Frame Rate - Motion

Thread Starter

ben sorenson

Joined Feb 28, 2022
106
Out of curiosity, if there was an extremely fast object and you could physically see that object moving super fast with your own eyes and recorded the moving object with a video camera shot in 1080p @ 400 Frames Per Second, with a playback speed of 60 Frames Per Second.

If during the playback of the video the object that was recorded appeared to move extremely slow, almost in super slow motion what would the significance of that be?
 

WBahn

Joined Mar 31, 2012
27,895
Out of curiosity, if there was an extremely fast object and you could physically see that object moving super fast with your own eyes and recorded the moving object with a video camera shot in 1080p @ 400 Frames Per Second, with a playback speed of 60 Frames Per Second.

If during the playback of the video the object that was recorded appeared to move extremely slow, almost in super slow motion what would the significance of that be?
Is this object making repetitive motions, like a pendulum, or a spinning wheel?

If so, then what you are seeing is almost certainly aliasing. It's the same phenomenon that is encountered with strobe lights.
 

MrChips

Joined Oct 2, 2009
27,686
What you are seeing is the wagon wheel effect on movies when the wheel appears to be turning in the opposite direction.
This is the called aliasing or strobe effect as WBahn mentioned.

There are anecdotal accounts that when fluorescent lights were installed in factories, machinists got their fingers chopped off on machine lathes because they observed that the machines had stopped even though they were still turning. This was on account of the strobe effect of fluorescent lights.
 

MrSalts

Joined Apr 2, 2020
2,620
If during the playback of the video the object that was recorded appeared to move extremely slow, almost in super slow motion what would the significance of that be?
It means the frame rate of your camera was (almost) some nice fraction of the actual speed of the pendulum.
 

Ramussons

Joined May 3, 2013
1,321
Out of curiosity, if there was an extremely fast object and you could physically see that object moving super fast with your own eyes and recorded the moving object with a video camera shot in 1080p @ 400 Frames Per Second, with a playback speed of 60 Frames Per Second.

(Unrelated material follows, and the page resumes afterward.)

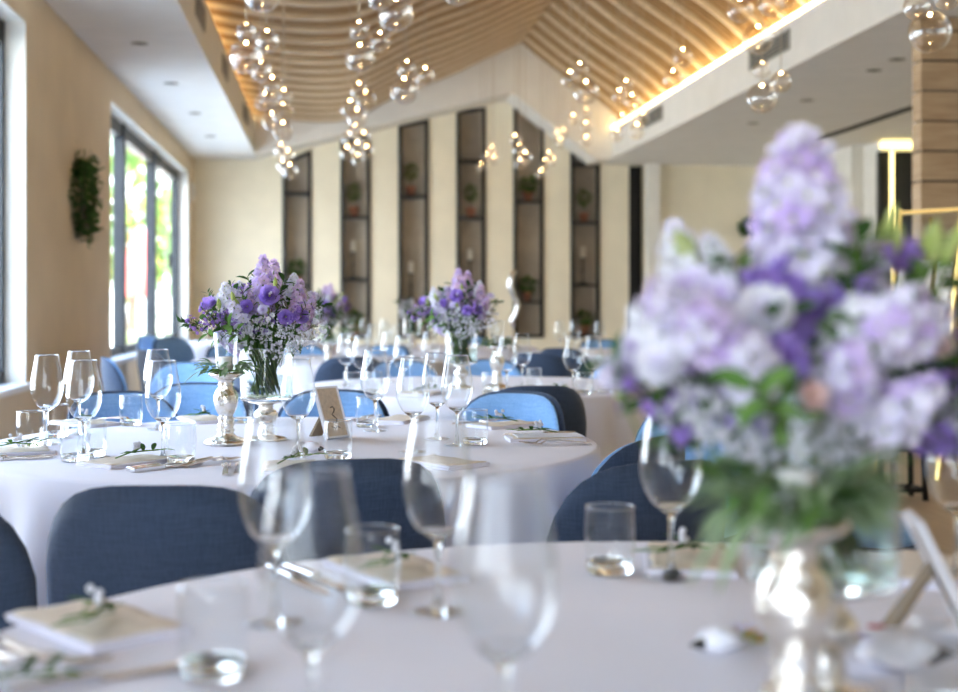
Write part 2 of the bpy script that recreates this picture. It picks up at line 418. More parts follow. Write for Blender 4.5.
h=MB(); hv=PU(174,255,UL-.1)[0]-.25; hz=1.75
h.box(UL-.15,UL-.11,hv-.02,hv+.02,hz-.1,hz+.1); h.box(UL-.11,UL-.09,hv-.02,hv+.16,hz-.02,hz+.02); h.build('window_handle','black',f3)
# unseen rear glazing, added behind the camera as fill light
b=MB(); 
for x in (UL, -.98, .0): b.box(x,x+.08,VB-.06,VB,0,ZS)
b.box(UL,.08,VB-.06,VB,0,.1); b.box(UL,.08,VB-.06,VB,ZS-.1,ZS); b.box(UL,.08,VB-.06,VB,2.3,2.38)
o=struct(b.build('window_4','winframe')); b=MB(); b.box(UL,.08,VB-.035,VB-.03,.1,ZS-.1); b.build('window_pane','pane',o)
b=MB(); b.box(UL-.3,UR+.3,VB-.3,VB-.2,ZS,6.2); b.box(.08,UR+.3,VB-.2,VB,0,ZS); struct(b.build('wall_back','white'))

# fascia vents
for i,(x0,x1,u_,zm) in enumerate([(750,790,FR,0),(641,663,FR,0),(195,204,FL,1),(222,227,FL,1),(243,247,FL,1)]):
    va=PU(x0,50,u_)[0]; vb=PU(x1,50,u_)[0]; va,vb=min(va,vb),max(va,vb)
    if u_==FL: vb=min(vb,va+1.1)
    z0,z1=ZF-.32,ZF-.12
    s=-1 if u_==FR else 1
    o=MB(); xa,xb=sorted((u_,u_+s*.015)); o.box(xa,xb,va,vb,z0,z0+.02); o.box(xa,xb,va,vb,z1-.02,z1); o.box(xa,xb,va,va+.02,z0,z1); o.box(xa,xb,vb-.02,vb,z0,z1)
    e=empty('air_vent',(0,0,0)); o.build('vent_frame','vent',e)
    o=MB(); xa,xb=sorted((u_,u_+s*.004)); o.box(xa,xb,va+.02,vb-.02,z0+.02,z1-.02); o.build('vent_backing','slot',e)
    o=MB(); xa,xb=sorted((u_+s*.004,u_+s*.014))
    for k in range(4): o.box(xa,xb,va+.02,vb-.02,z0+.04+k*.035,z0+.052+k*.035)
    o.build('vent_blade','vent',e)
    tag(e,['grey slotted air vent beneath the light strip on the right fascia, the nearer one','small grey air vent on the right fascia beside the far gable','narrow dark air vent on the left fascia, nearest the camera','narrow dark air vent on the left fascia, middle of three','narrow dark air vent on the left fascia, nearest the far wall'][i],'air vent','air vents on the fascias')
# strip lights
o=MB(); o.box(FR-.005,FR+.05,1,VG,ZF-.04,ZF-.005); tag(o.build('strip_light','led'),'glowing warm light strip along the right edge of the slatted ceiling','strip light')
o=MB(); o.box(FL-.22,FL-.18,1,VG,ZF+.0,ZF+.02); tag(o.build('strip_light','led_soft'),'hidden warm light strip glowing behind the left fascia','strip light')
o=MB(); o.box(dr0-.02,dr0+.6,17.52,17.60,drh+.04,drh+.10); tag(o.build('strip_light','led_line'),'short warm light bar above the dark door beside the timber pillar','strip light')
vx=PV(893,200,17.6)[0]
o=MB(); o.box(vx-.016,vx+.016,17.61,17.66,0.0,drh); tag(o.build('strip_light','led_line'),'tall thin upright warm light line in the dark doorway','strip light')
# linear slot diffuser
o=MB(); o.box(6.55,6.68,10.5,18.6,ZS-.014,ZS-.002); tag(o.build('slot_diffuser','slot'),'long black slot in the white ceiling near the timber pillar','air vent')
for i,(x,y) in enumerate([(140,43),(171,83),(195,113),(210,136),(874,70),(807,100),(897,59),(753,123)]):
    u_,v_=PC(x,y,ZS); o=MB()
    o.lathe([(.035,ZS-.001),(.075,ZS-.001),(.075,ZS-.008),(.05,ZS-.010),(.035,ZS-.002)],20,0,(0,0,-ZS)); e=empty('downlight',(u_,v_,ZS)); o.build('trim_ring','vent',e)
    o=MB(); o.disc(.045,-.004,20); o.build('lamp_face','slot',e)
    tag(e,'small recessed downlight in the '+['left soffit, nearest the camera','left soffit, second from the camera','left soffit, third from the camera','left soffit, farthest from the camera','right ceiling, the larger one above the big bouquet','right ceiling, left of the slot above the flowers','right ceiling, closest to the timber pillar','right ceiling, farthest back towards the far wall'][i],'ceiling light','recessed downlights')

# timber-clad pillar
px0=PU(921,200,4.58)
o=MB(); cu,cv=4.58,px0[0]; 
o.box(cu+.02,cu+1.4,cv+.02,cv+.14,0,ZS); e=struct(o.build('pillar','joint')); e.name='pillar_1'
pl=MB(); z=0
while z<ZS:
    z1=min(ZS,z+.228); pl.box(cu,cu+1.42,cv,cv+.16,z+.006,z1-.004); z+=.235
pl.build('pillar_cladding','clad',e)

# ------------------------------------------------------------------ display niches with shelves
def shelfz(py): return PV(457,py,VF+.1)[1]
NS=[[194,285],[217,279],[196,300],[160,217,287],[200,301],[162,221,284]]
ordn=['first','second','third','fourth','fifth','sixth']
for i,(ua,ub,za,zb) in enumerate(NN):
    e=empty('display_niche',((ua+ub)/2,VF,NB)); cx=(ua+ub)/2
    o=MB(); t=.05; y0,y1=-.03,.04; A=ua-cx; B=ub-cx; z1=za-NB; z2=zb-NB
    o.box(A-.01,A+t,y0,y1,0,min(z1,z2)); o.box(B-t,B+.01,y0,y1,0,min(z1,z2)); o.box(A,B,y0,y1,0,t)
    if z1>z2: o.prism([(A-.01,z2-.001),(A+t,z2-.001),(A+t,z1-.02-(z1-z2)*.1),(A-.01,z1)],'y',y0,y1)
    else: o.prism([(B-t,z1-.001),(B+.01,z1-.001),(B+.01,z2),(B-t,z2-.02-(z2-z1)*.1)],'y',y0,y1)
    o.prism([(A-.01,z1-t*1.2),(B+.01,z2-t*1.2),(B+.01,z2),(A-.01,z1)],'y',y0,y1)
    o.build('frame','dark',e)
    o=MB(); o.box(A,B,.35,.40,0,max(z1,z2)); o.build('back_panel','niche',e)
    for py in NS[i]:
        o=MB(); z=shelfz(py)-NB; o.box(A+.0,B-.0,.0,.34,z-.035,z); o.build('shelf','dark',e)
    tag(e,'tall black-framed display niche in the cream far wall, %s from the left'%ordn[i],'display niche','display niches in the far wall')
def wreath_leaves(n, rx, rz, thick, rs):
    o=MB()
    for k in range(n):
        a=rs.uniform(0,2*math.pi); c=Vector((rx*math.cos(a)+rs.gauss(0,thick*.5),rs.uniform(-thick*.5,thick*.8),rz*math.sin(a)+rs.gauss(0,thick*.5)))
        d=Vector((rs.gauss(0,1),rs.gauss(0,.7),rs.gauss(0,1)))
        o.leaf(c,d,(0,1,.2),rs.uniform(.05,.09),.03,0 if rs.random()<.6 else 1,.1,3)
    return o
def bush(n, r, rz, l, w, rs, ctr=(0,0,0), mats=2):
    o=MB()
    for k in range(n):
        d=Vector((rs.gauss(0,1),rs.gauss(0,1),rs.gauss(0,1))).normalized(); q=rs.uniform(.5,1)
        c=Vector((d.x*r*q,d.y*r*q,d.z*rz*q))+Vector(ctr)
        o.leaf(c,d+Vector((rs.gauss(0,.5),rs.gauss(0,.5),rs.gauss(0,.5))),(0,0,1),l*rs.uniform(.7,1.2),w,rs.randrange(mats),.2,3)
    return o
rs=random.Random(3)
# potted topiary prototype (local origin at pot base)
e=empty('potted_topiary'); o=MB(); o.lathe([(.0,0),(.055,0),(.075,.12),(.085,.12),(.085,.15),(.07,.15),(.065,.13),(.0,.13)],20); o.build('pot','terra',e)
o=MB(); o.tube([(0,0,.12),(.01,0,.28)],.008); o.build('stem','bark',e)
bush(150,.12,.13,.06,.025,rs,(0,0,.40)).build('foliage',['leaf_dark','leaf'],e); TOP=Kind(e)
e=empty('leafy_plant'); o=MB(); o.lathe([(.0,0),(.055,0),(.075,.12),(.085,.12),(.085,.15),(.07,.15),(.065,.13),(.0,.13)],20); o.build('pot','terra',e)
bush(170,.15,.12,.08,.03,rs,(0,0,.27)).build('foliage',['leaf_dark','leaf'],e); BUSH=Kind(e)
e=empty('candle_stand'); o=MB(); o.lathe([(.0,0),(.09,0),(.09,.015),(.015,.03),(.012,.2),(.03,.22),(.012,.24),(.01,.40),(.05,.42),(.05,.43),(.0,.43)],20); o.build('stand','black',e)
o=MB(); o.lathe([(0,.43),(.042,.43),(.042,.60),(.036,.61),(0,.605)],20); o.build('candle','wax',e); CAN=Kind(e)
def onshelf(ni, py): return shelfz(py)
def nx(px): return PV(px,200,VF+.18)[0]
items=[('B',296,285,'in the first niche from the left'),
 ('T',354,217,'on the upper shelf of the second niche'),('B',354,None,'at the foot of the second niche'),('C',353,279,'in the second niche from the left'),
 ('T',411,196,'on the upper shelf of the third niche'),('C',411,300,'in the third niche from the left'),
 ('T',471,217,'on the middle shelf of the fourth niche'),('C',470,287,'in the fourth niche from the left'),
 ('B',528,200,'on the upper shelf of the fifth niche'),('B',527,301,'on the lower shelf of the fifth niche'),
 ('T',584,221,'on the middle shelf of the sixth niche'),('C',583,284,'in the sixth niche from the left'),('B',584,None,'at the foot of the sixth niche'),
 ('B',470,None,'at the foot of the fourth niche')]
for k,px,py,s in items:
    z=shelfz(py) if py else NB+.05
    K={'T':TOP,'B':BUSH,'C':CAN}[k]
    lab={'T':'small topiary in a terracotta pot ','B':'leafy green plant in a terracotta pot ','C':'white pillar candle on a black stand '}[k]+s
    K.put((nx(px),VF+.19,z),rs.uniform(0,6),lab,{'T':'potted plant','B':'potted plant','C':'candle'}[k],{'T':'topiaries in the niches','B':'leafy plants in the niches','C':'candles in the niches'}[k])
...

If during the playback of the video the object that was recorded appeared to move extremely slow, almost in super slow motion what would the significance of that be?
Significance?
If a video is played back at a slower frame rate than recorded at, then all action is slowed down.
Playing back at a faster frame rate speeds up the action.

The first is used to study the intricacies of an action, like the flapping of a Bird's wing or motion of a Body in a car crash ......
The second, germination of a seed, growth of a plant, ....

I see no stroboscopic effect here ........
 

MrSalts

Joined Apr 2, 2020
2,620
Significance?
If a video is played back at a slower frame rate than recorded at, then all action is slowed down.
Playing back at a faster frame rate speeds up the action.

The first is used to study the intricacies of an action, like the flapping of a Bird's wing or motion of a Body in a car crash ......
The second, germination of a seed, growth of a plant, ....
Obviously, but, he is asking why the recorded video plays back extra slow vs the expected slowdown based on frame rate differences. See above answers related to aliasing (wagon wheel effect).
 

Ramussons

Joined May 3, 2013
1,321
Obviously, but, he is asking why the recorded video plays back extra slow vs the expected slowdown based on frame rate differences. See above answers related to aliasing (wagon wheel effect).
Each frame of the original recording will have the image position shifted by a small amount, "x". That "x" will be "400 x" away after 1 second. Playback at a slower frame rate will still display the image shifted by the same "x" per frame but the displacement woukld be only 60 x after 1 second.
Stroboscopic effect will mean that the image display moves "back", or does not move at all. That is not possible in this case.

What you mean can happen only on a speed up of the display frame rate, not on slowing down.
 

MrAl

Joined Jun 17, 2014
9,633
Yes this happens when the capture rate is an integer multiple of the object movement.

An example is a guitar tuner. You can program a microcontroller to put out pulses of light with an LED and when you shine it on the string to be tuned the string will appear to stand still when the vibration is an integer multiple of the pulse frequency. It works really good but you do have to remember that an integer multiple may not be the actual frequency. Luckily the right frequency isnt too hard to determine because the strings would appear too loose or getting too tight if you tried to tune them to a frequency too far from the frequency they should be tuned at.